Mount St. Helens climbing permits go on sale Feb. 2

Mount St. Helens climbing permits for the 2015 season go on sale Monday at 9 a.m.

A permit is required to travel above the 4,800-foot elevation level on the volcano year round. If you are climbing April 1-Oct. 31, climbing permits are $22 per climber.

If you are climbing between Nov. 1-March 31, you must self register at either Climber’s Bivouac or Marble Mountain Sno-Park. There is no fee for permits during this period.

Climbers should note there are some changes to the permit process for this year, said Susan Ripp, spokeswoman for the Mount St. Helens National Volcanic Monument.

Along the changes, climbers must now print their permits tt time of purchase, fill in climber’s name on each permit and bring them to the trailhead. Climber registers are located at both Climbers Bivouac and Marble Mountain Sno-Park trailheads. Climbers also are required to sign the register at the trailhead when they begin their climb. Plastic permit holders are available at climber registers for climbers to display each permit in a visible manner while climbing Mount St. Helens.

Permits are valid for 24 hours starting at midnight for the date of climb and are nontransferable. The maximum party size is 12 climbers.

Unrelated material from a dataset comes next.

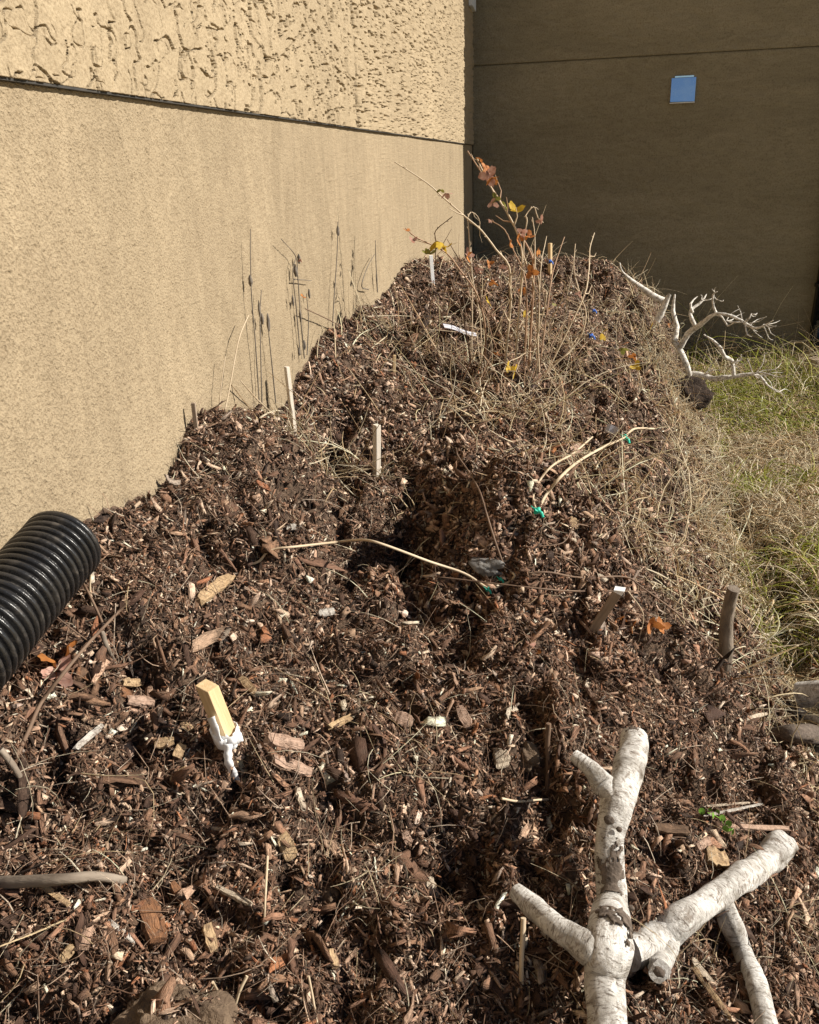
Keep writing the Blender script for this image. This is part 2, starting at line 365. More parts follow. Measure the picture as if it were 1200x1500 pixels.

Climbing permits for weekends and summer dates typically sell out first. Climbers can purchase available permits online up to 24-hours before the day of the climb.

National Forest day pass parking permits are no longer provided with climbing permits at time of purchase. Funds from pass sales will be used to maintain the toilets, parking and campsites at Climbers Bivouac. Climbers will need to display a National Forest Recreation day pass ($5 a day), annual Northwest Forest Pass or an interagency annual pass on each car parked at Climbers Bivouac.

Ripp also reminded climbers the area of Mount St. Helens above the treeline is a traditional cultural property of Cowlitz and Yakama tribes. For thousands of years, the 8,328-foot mountain has been a central place in the culture and mythology of the tribes, where resources were gathered and young people were sent to test themselves, Ripp said. When climbers cross above the Loowit Trail into the region where the climbing permit is required, they are asked to conduct themselves in a respectful manner.